On the other hand, a hanging basket, filled with flowers and grown in greenhouses, makes everybody happy. And when they are fed with some slow-release fertilizer, they will last through the summer.

“People come in and say, ‘I need something with a bright, colourful ‘wow’ factor,’ ” said Nickel. “And this being the age of immediate gratification, they want something right now.”

But it’s not just bright flowers. Hanging baskets and planters are now being filled with herbs, which will be at their most pungent later in summer when the weather is warmer.

Meanwhile, Down to Earth Nurseries, 1096 Derrien Pl., sells hanging baskets and planters, with some of them being stocked with vegetable plants.

Kelly Chashai, owner of Down to Earth, said vegetables are the other modern garden craze. Everybody wants to grow their own food. Lettuce, tomatoes, cucumbers and beans are all popular in a planter.

“People can pick them up, and off they go to mom’s place and have something for her little balcony garden,” Chashai said.

And for the mother who is less of a gardener and more of a flower lover, the orchid is one of the most popular gifts for Mother’s Day.

Miria Gordaneer, owner of Daisy Chain Florists, 950 Fort St., said she is always willing to give an orchid buyer a few tips to keep them growing.

With a little care, an orchid can stay in bloom for up to three months. Continued care will let it flower again in a few months.

Gordaneer has even had some customers come in and tell her they have had one orchid stem for six years and have counted as many as 65 blooms.

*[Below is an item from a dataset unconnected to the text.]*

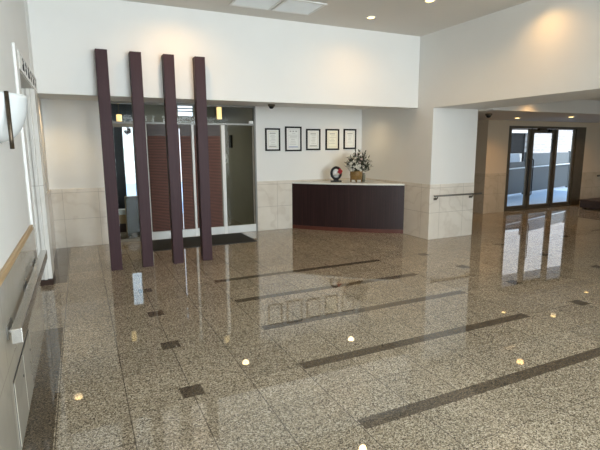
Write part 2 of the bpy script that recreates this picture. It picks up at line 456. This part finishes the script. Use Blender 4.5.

Orchids are deep-forest flowers, evolved to grow under leafy canopies, so the cultivated varieties don’t like direct sunlight and will thrive inside a home, as long as they can get some natural daylight.

“It’s such a stately, lovely, gorgeous flower and it brightens up any room. Orchids are so spectacular to look at and they are so very long-lasting,” Gordaneer said.

“And some mothers want things to last forever.”